Se tiene un buen momento cuando se fuma un puro palmero,
deleitando su aroma y el placer que se desprende de la más honda inspiración en
los humanos pensamientos. Se descubre un mundo inimaginable observando el
difuminado humo, saliendo de sus entrañas, que lentamente se disuelve en el
onírico y etéreo espacio envolvente de nuestro hábitat. Es una fuente que forma
parte de una tradición muy dentro del ser, consciente de la función artesanal
del producto como proyección económica usando la materia prima con cierto
secreto de anteriores generaciones familiares.

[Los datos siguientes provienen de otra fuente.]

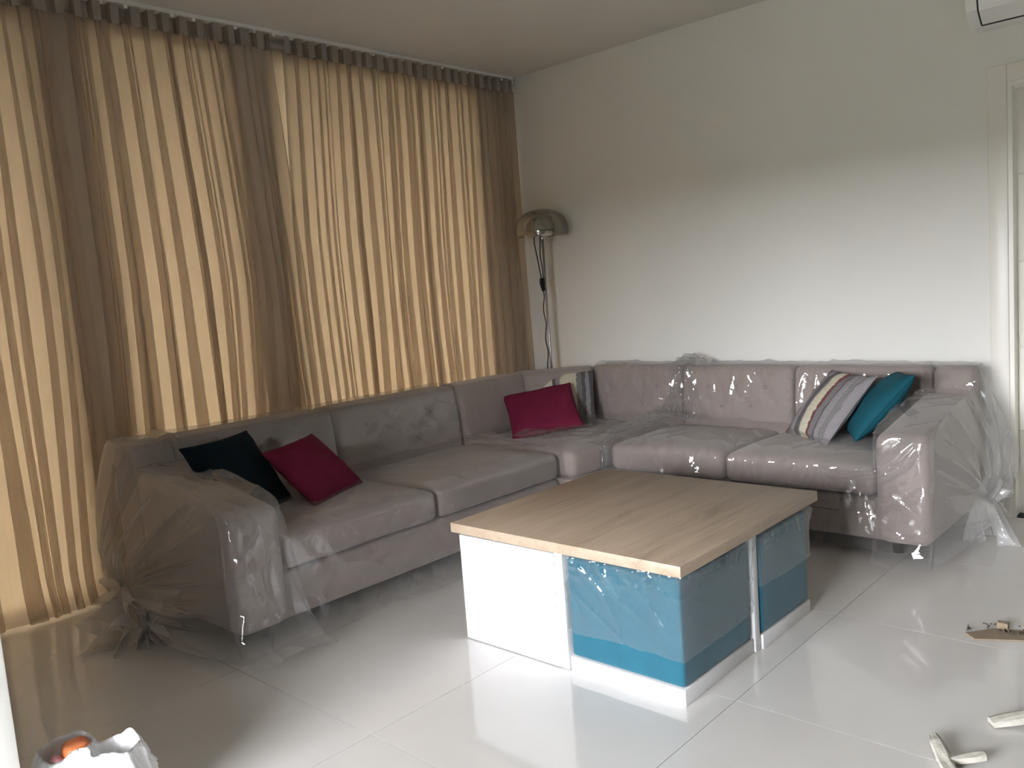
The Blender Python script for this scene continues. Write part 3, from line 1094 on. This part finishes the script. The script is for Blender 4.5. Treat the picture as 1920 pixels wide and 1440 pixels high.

A cualquier edad y etapa daba el
fruto apetecible cuando se hacía con fe
y se cuidaba con perseverancia.
Saborearlo es todo un monólogo de gestos ceremoniales que
constituyen una delicia en el fumador, degustando como un relax el rico manjar
de las Hespérides.
Desde el instante de tenerlo entre los dedos comienza el
conocimiento de su textura. Se prepara para inhalar su contenido mesiánico y
caldea con una cerilla encendida hasta prenderlo. El cuerpo gaseoso de sus
entrañas sale con arrogancia haciendo filigranas como esbeltas bailarinas de
ballet, convirtiéndose en ceniza, cenicienta y definitoria de calidad.
Su fama ha traspasado fronteras insospechadas para atestiguar
el prestigio de una Isla, con mayúscula y con merecimientos propios de
reconocimientos y propiedad de denominación de origen con condiciones
especiales, impuestas por los agricultores.
La cultura constituyó un mito importante en el seno del
gremio. No es asunto para ignorar y castigar por el montón de dificultades
habida en el tiempo e historia del tabaco. Apostar por un futuro mejor y
prometedor de nuevas hazañas es sugerente.